Sen. C. Anthony Muse, chief sponsor of Senate Bill 982, said a law is needed to restrict “this humiliating strip searching that nobody would want for their kids no matter what they did.”

‘How about I supported the bill because I believe in it?’ Sen. C. Anthony Muse, D-Prince George’s, sponsor of legislation to preserve Maryland’s current bail system, asked colleagues Tuesday. Muse denied he was backing the bill because of donations he received from the bail bonds industry. (File photo)

ANNAPOLIS – The chief sponsor of legislation to preserve Maryland’s current bail system took to the Senate floor Tuesday to denounce a Washington Post editorial that strongly insinuated his support for the bill was spurred by donations he received from the bail-bonds industry.

“We can have a difference of opinion and we can do that without questioning motives or intent,” Sen. C. Anthony Muse, D-Prince George’s told his colleagues. “Because I want to be cautious and question something is no reason for one to question my integrity.”

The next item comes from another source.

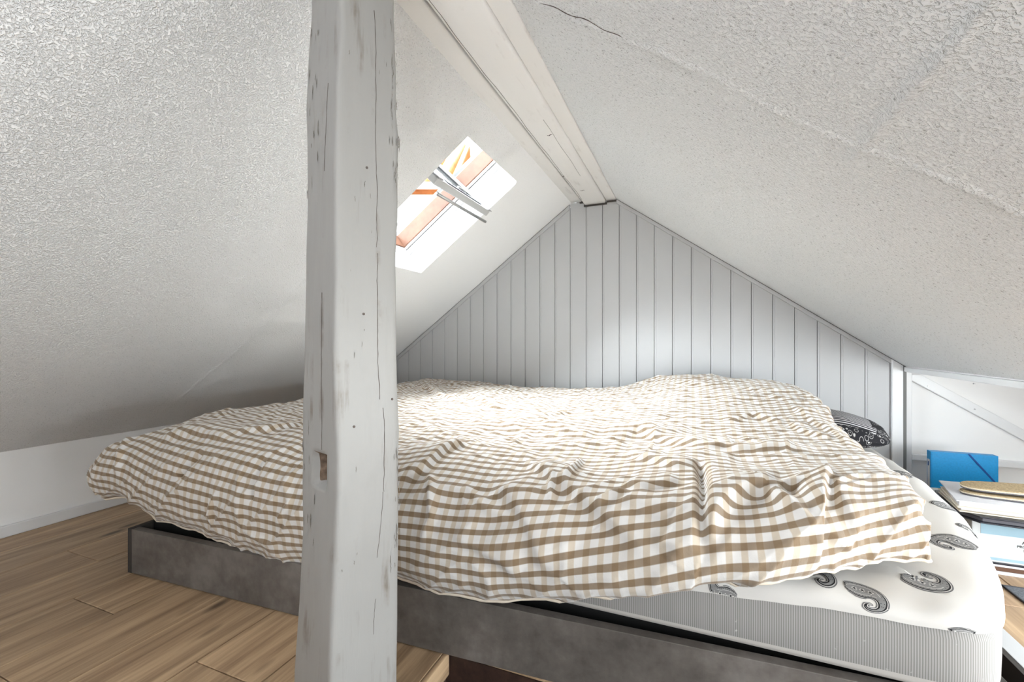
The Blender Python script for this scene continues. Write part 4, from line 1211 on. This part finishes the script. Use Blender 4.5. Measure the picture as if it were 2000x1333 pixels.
c2 = tag(empty('document_folder', (.72, 1.74, zb+.0345)), 'white folder under the cork insoles on top of the pile', 'folder')
sheet_slab('cover', [(.012, -.03), (.64, -.09), (.67, .23), (.060, .188)], 0, .003, M['cream'], c2, .001)
sheet_slab('papers', [(.020, -.02), (.64, -.08), (.67, .22), (.066, .18)], .0032, .018, M['paper'], c2, .001)
sheet_slab('cover', [(.010, -.028), (.64, -.09), (.67, .235), (.058, .192)], .0182, .0215, M['paper'], c2, .001)
def insole(c, rz, tilt, label, roll=0.0):
    r = tag(empty('insole', c, rz), label, 'insole', 'cork insoles on the pile')
    r.rotation_euler = (roll, tilt, rz)
    L0 = .26
    out = []
    nn = 40
    for i in range(nn):
        a = 2*math.pi*i/nn
        x = L0/2 + L0/2*math.cos(a)*1.0; t = x/L0
        w_ = .040*(1 - .18*math.sin(math.pi*min(1, max(0, (t-.1)/.7)))) + .010*t
        y = w_*math.copysign(abs(math.sin(a))**.75, math.sin(a))
        out.append((x, y))
    MB().prism([(x, y, 0) for x, y in out], (0, 0, .006)).build('base', M['slate'], r, bevel=.001)
    MB().prism([(x*.998+.0003, y*.99, .0061) for x, y in out], (0, 0, .005)).build('cork_top', M['cork'], r, bevel=.0015)
    ring = [(x, y, .006) for x, y in out] + [(out[0][0], out[0][1], .006)]
    MB().tube(ring, .0022, 6, caps=False).build('welt', M['weave'], r, smooth=True)
    return r
zt = zb + .0345 + .0218
insole((.775, 1.795, zt+.0005), -.10, -.01, 'lower cork insole lying flat on the white folder')
insole((.778, 1.800, zt+.0185), -.06, -.03, 'upper cork insole resting on the other one', .10)

mt = tag(empty('floor_mat', (.822, 1.15, 0)), 'dark grey felt mat lying on the light oak floor', 'mat')
MB().box(.004, .62, 0, .541, .0005, .0045).build('felt', M['felt'], mt, bevel=.001)
MB().box(0, .62, .5415, .546, .0005, .0055).build('binding', M['navy'], mt, bevel=.001)
MB().box(-.001, .0035, 0, .546, .0005, .0055).build('binding', M['navy'], mt, bevel=.001)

Muse’s Senate-passed measure would maintain the status quo by blocking a pending Maryland Judiciary bail-reform rule’s requirement that judicial officers give preference, beginning July 1, to non-financial conditions for a defendant’s pretrial release.

Maryland Attorney General Brian E. Frosh and Public Defender Paul B. DeWolfe support the rule, saying bail often results in low-income defendants being remanded to custody simply because they are too poor to pay. But Muse said non-financial conditions of release – such as wearing an ankle bracelet with a homing device – can be more burdensome on defendants than an expensive bail.

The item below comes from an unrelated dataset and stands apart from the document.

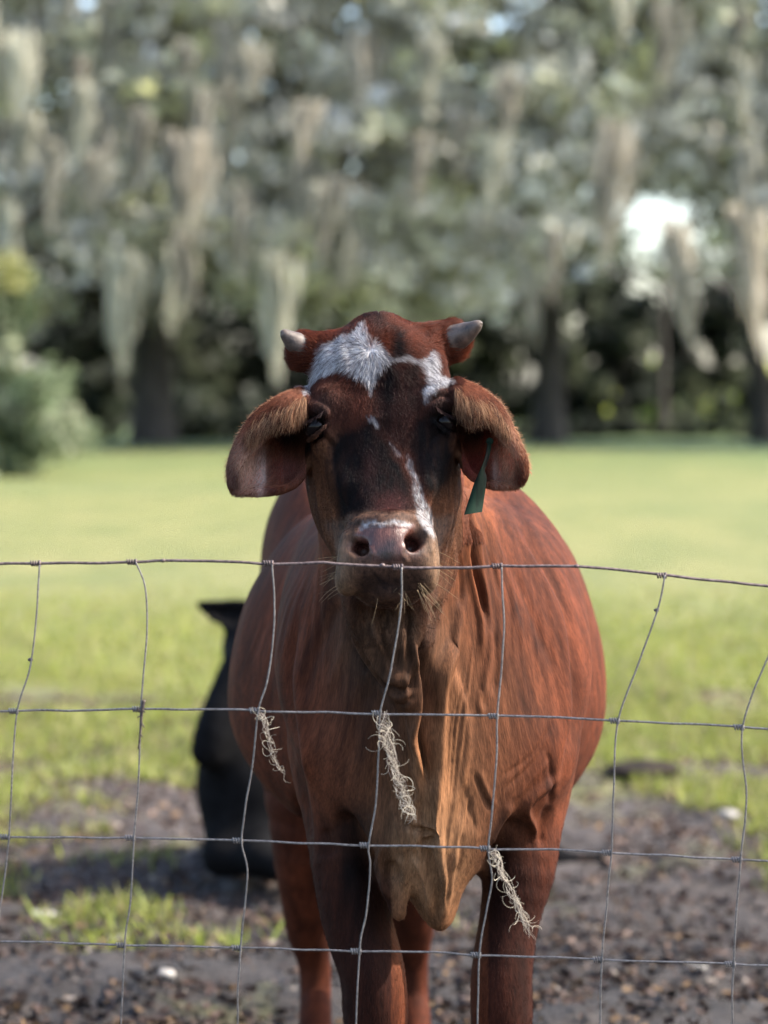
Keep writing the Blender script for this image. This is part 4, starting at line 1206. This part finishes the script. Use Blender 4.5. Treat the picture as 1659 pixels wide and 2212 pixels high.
lump('dung_pile', 1385, 1694, .17, .14, .035, dung_m, 'dark mound of dung on bare dirt before the pasture', 'dung', 6)
# ================================================================== the black cow lying behind
def build_black():
    V = Vol(axis_steps([(-.85, .95, .016)]), axis_steps([(7.1, 8.6, .018)]), axis_steps([(GZ - .03, .98, .016)]))
    V.ell((-.02, 8.05, .10), (.52, .33, .33), k=.08)
    V.ell((-.30, 7.92, .16), (.30, .24, .32), k=.10)
    V.ell((.24, 8.05, .08), (.26, .30, .26), k=.08)
    V.chain([P(640, 1640, 7.95), P(585, 1500, 7.88), P(556, 1400, 7.80)], [.20, .15, .115], k=.10, n=3)      # neck
    V.chain([P(600, 1560, 7.85), P(560, 1700, 7.74), P(545, 1800, 7.72)], [.12, .15, .10], k=.10)            # dewlap, breast
    V.chain([P(580, 1396, 7.78), P(550, 1432, 7.70), P(508, 1500, 7.63), P(466, 1575, 7.57), P(448, 1622, 7.56)], [.090, .095, .082, .066, .056], k=.04, n=3)
    V.chain([P(550, 1480, 7.72), P(490, 1610, 7.64)], [.09, .05], k=.05)                                      # jaw
    V.ell(P(592, 1372, 7.80), (.08, .08, .06), k=.04)
    V.sheet([[P(575, 1306, 7.78), P(575, 1330, 7.81), P(570, 1360, 7.78)], [P(510, 1297, 7.77), P(508, 1322, 7.81), P(512, 1364, 7.77)], [P(460, 1300, 7.76), P(460, 1318, 7.79), P(478, 1350, 7.76)], [P(424, 1302, 7.76), P(426, 1308, 7.77), P(432, 1318, 7.76)]], .012, k=.02)
    V.sheet([[P(600, 1308, 7.84), P(600, 1330, 7.87), P(600, 1356, 7.84)], [P(645, 1300, 7.86), P(645, 1325, 7.89), P(642, 1360, 7.86)], [P(690, 1304, 7.87), P(690, 1320, 7.89), P(680, 1346, 7.87)]], .012, k=.02)
    # folded fore legs and the hind leg stretched to the right
    V.chain([P(600, 1760, 7.75), P(520, 1800, 7.66), P(480, 1848, 7.60)], [.13, .085, .062], k=.05)
    V.ell(P(520, 1700, 7.72), (.13, .12, .22), k=.10)
    V.chain([P(480, 1850, 7.60), P(560, 1862, 7.52), P(620, 1876, 7.52)], [.060, .045, .05], k=.03)
    V.chain([P(640, 1780, 7.80), P(560, 1850, 7.48), P(640, 1880, 7.42)], [.11, .055, .045], k=.04)
    V.chain([P(1060, 1740, 7.9), P(1150, 1845, 7.86), P(1235, 1866, 7.83), P(1300, 1862, 7.83)], [.14, .055, .040, .032], k=.05)
    V.chain([P(1080, 1600, 8.3), P(1150, 1650, 8.42), P(1160, 1760, 8.4)], [.04, .02, .03], k=.03)
    return V.extract(iters=3)
bv, bf = build_black()
BO = np.array([0.0, 7.9, GZ])
bc_m = mottled('black hide', (.003, .0028, .003), (.006, .0058, .0064), 30, .85, .3, .003, Specular_IOR_Level=.06)
bc = empty('cow', BO)
tag(bc, 'black cow lying on the ground behind the brown cow, one ear sticking out', 'cow')
mesh_np('body', bv - BO, bf, bc_m, bc)
for sx, (u, v, y) in ((0, (530, 1436, 7.60)), (1, (590, 1440, 7.64))):
    Vh, Fh = uvsphere(P(u, v, y) - BO, (.02, .02, .02), 14, 10)
    mesh_np('eye', Vh, Fh, eye_m, bc)
Vh, Fh = uvsphere(P(1318, 1866, 7.83) - BO, (.05, .035, .028), 16, 10)
mesh_np('hoof', Vh, Fh, hoof_m, bc)
# ================================================================== woven wire fence
FY = 3.725
wire_m = mottled('galvanised wire', S(78, 73, 70), S(122, 116, 112), 220, .5, .4, .0006, Metallic=.15)
rust_m = mottled('rusty wire', S(62, 50, 50), S(112, 96, 92), 160, .6, .5, .0008, Metallic=.3)
fence = empty('wire_fence', (0, FY, GZ))
tag(fence, 'woven wire fence of thin grey wires crossing in front of the brown cow', 'fence')
FO = np.array([0, FY, GZ])
rs = np.random.RandomState(31)
def wire(name, pts, r, mat, wob=.0008, n=14, y=FY):
    q = catmull([P(a, b, y + (c[0] if c else 0)) for a, b, *c in pts], n)
    q += np.stack([vnoise(q * 23 + 3), vnoise(q * 23 + 8), vnoise(q * 23 + 15)], 1) * wob * 2
    V, F = tube(q - FO, r, 8)
    return mesh_np(name, V, F, mat, fence)
rows = [
    ([(-900, 1235), (-300, 1222), (0, 1217), (85, 1217), (293, 1214), (352, 1211), (480, 1214), (588, 1217), (690, 1216), (730, 1219), (866, 1225), (960, 1226), (1080, 1223), (1200, 1222), (1291, 1228), (1437, 1243), (1659, 1266), (2000, 1290), (2600, 1330)], .0023, rust_m),
    ([(-900, 1560), (-300, 1540), (38, 1536), (305, 1532), (440, 1531), (556, 1535), (700, 1539), (820, 1542), (945, 1543), (1072, 1547), (1200, 1550), (1335, 1557), (1603, 1571), (2000, 1600), (2600, 1640)], .0018, wire_m),
    ([(-900, 1810), (-300, 1806), (0, 1808), (300, 1810), (517, 1816), (650, 1822), (790, 1826), (940, 1829), (1050, 1833), (1195, 1836), (1400, 1846), (1659, 1860), (2600, 1900)], .0018, wire_m),
    ([(-900, 2030), (-300, 2032), (0, 2034), (300, 2042), (620, 2050), (775, 2055), (935, 2056), (1035, 2063), (1155, 2067), (1400, 2076), (1659, 2086), (2600, 2120)], .0017, wire_m),
    ([(-900, 2236), (0, 2240), (775, 2250), (1659, 2276), (2600, 2300)], .0017, wire_m),
    ([(-900, 2440), (0, 2440), (775, 2446), (1659, 2460), (2600, 2480)], .0017, wire_m),
    ([(-900, 2640), (0, 2640), (775, 2640), (1659, 2640), (2600, 2640)], .0024, wire_m)]
for pts, r, m in rows: wire('horizontal_wire', pts, r, m)
def rowv(i, u):
    p = rows[i][0]; return float(np.interp(u, [q[0] for q in p], [q[1] for q in p]))
knots = []
stays = [
    [(-200, 1222, 0), (-215, 1400), (-235, 1538, 0), (-255, 1806, 0), (-270, 2032, 0), (-275, 2240, 0), (-280, 2640, 0)],
    [(85, 1217, 0), (80, 1330), (66, 1440), (38, 1536, 0), (26, 1680), (20, 1808, 0), (5, 1930), (-5, 2034, 0), (-10, 2240, 0), (-10, 2640, 0)],
    [(293, 1214, 0), (314, 1270), (318, 1360), (310, 1460), (305, 1532, 0), (300, 1680), (290, 1810, 0), (282, 1940), (270, 2042, 0), (262, 2243, 0), (260, 2640, 0)],
    [(588, 1217, 0), (592, 1290), (590, 1370), (578, 1470), (558, 1535, 0), (545, 1660), (530, 1740), (522, 1816, 0), (535, 1880), (528, 1960), (520, 2048, 0), (512, 2247, 0), (510, 2640, 0)],
    [(868, 1225, 0), (866, 1320), (846, 1440), (822, 1541, 0), (818, 1620), (812, 1740), (796, 1826, 0), (799, 1870), (792, 1970), (777, 2055, 0), (768, 2250, 0), (765, 2640, 0)],
    [(1082, 1223, 0), (1088, 1320), (1086, 1420), (1074, 1547, 0), (1073, 1640), (1064, 1740), (1056, 1833, 0), (1063, 1900), (1050, 1970), (1036, 2063, 0), (1032, 2256, 0), (1030, 2640, 0)],
    [(1437, 1243, 0), (1420, 1320), (1385, 1420), (1336, 1557, 0), (1326, 1700), (1320, 1842, 0), (1310, 1960), (1300, 2073, 0), (1296, 2266, 0), (1290, 2640, 0)],
    [(1716, 1271, 0), (1690, 1360), (1655, 1430), (1604, 1571, 0), (1612, 1720), (1600, 1857, 0), (1590, 1980), (1585, 2083, 0), (1580, 2274, 0), (1575, 2640, 0)],
    [(1960, 1288, 0), (1930, 1420), (1890, 1592, 0), (1880, 1870, 0), (1870, 2094, 0), (1865, 2290, 0), (1860, 2640, 0)]]
for s_ in stays:
    wire('stay_wire', [(a[0], a[1]) for a in s_], .0014, wire_m, .0006, y=FY - .004)
    for a in s_:
        if len(a) == 3:
            # hinge knot: the stay winds round the wire, three turns and a tail
            top = a[1] < 1300
            c = P(a[0], a[1], FY) - FO
            r_ = .0020 + .0016; L = .0125
            t = np.linspace(0, 1, 44)
            hx = c[0] - .013 + t * L
            ang = t * 3.2 * 2 * math.pi + 1.2
            V, F = tube(np.stack([hx, c[1] + r_ * np.cos(ang), c[2] + r_ * np.sin(ang)], 1), .0014, 6)
            mb = MB(); mb.add(V, F)
            t = np.linspace(0, 1, 18); ang = t * 1.5 * math.pi + math.pi * .55
            mb.tube(np.stack([np.full(18, c[0] + .001 * rs.rand()), c[1] + r_ * np.cos(ang), c[2] + r_ * np.sin(ang)], 1), .0018, 6)
            mb.build('knot', rust_m if top else wire_m, fence)
for u, v in ((352, 1211), (1245, 1223), (826, 1221), (66, 1425), (1418, 1318)):       # rusty snags
    V, F = uvsphere(P(u, v, FY - .002) - FO, (.0042, .003, .0030), 10, 8)
    V = V * 1.0
    mesh_np('snag', V, F, rust_m, fence)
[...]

The Post’s April 1 editorial said the legislation would undermine the Judiciary’s rule and criticized cash bail as “disproportionately” affecting low-income minorities. The editorial, citing a Post news article, stated that Muse had received $5,000 from the bail-bond industry – a pay-to-play link the senator called baseless.

“How about I supported the bill because I believe in it?” Muse told his colleagues. “How about I supported the bill because for reasons that would suggest that we are not in any way helping poor people by shifting funds from one (bail bonds) industry to another” that makes ankle bracelets?

Muse acknowledged receiving campaign donations from the bail-bond industry but said he has also been supported by teachers, nurses, doctors, firefighters and even a stingy uncle.

“I do not believe … the bail bondsmen are bad people,” Muse said.

“If you want to know the truth, the bail-bonds companies would never have any customers if judges and prosecutors weren’t sending them the customers,” he added. “And if they are so concerned about poor blacks who are sitting in jail and they know that they are sitting in jail and they should not be sitting in jail, then they’re the prosecutors, they’re the judges. Why don’t they go and rescind the bail and let these poor people out?”

Addressing the Post’s editorial, Muse added that “we all have a right to our opinion without having our motives brought into question.”

Sen. Robert A. “Bobby” Zirkin came to Muse’s defense, telling fellow senators that he, too, supports Senate Bill 983 and was cited in the Post’s editorial as having received $21,000 from the bail-bond industry. Zirkin, D-Baltimore County and chair of the Senate Judicial Proceedings Committee, called the editorial’s link between the donations and the senators’ support “ignorant and demeaning and lazy.”

SB 983 is now before the House of Delegates’ Rules Committee, where it faces opposition from the Legislative Black Caucus, of which Muse is a member. The caucus voted 31-5 last week to oppose the bill.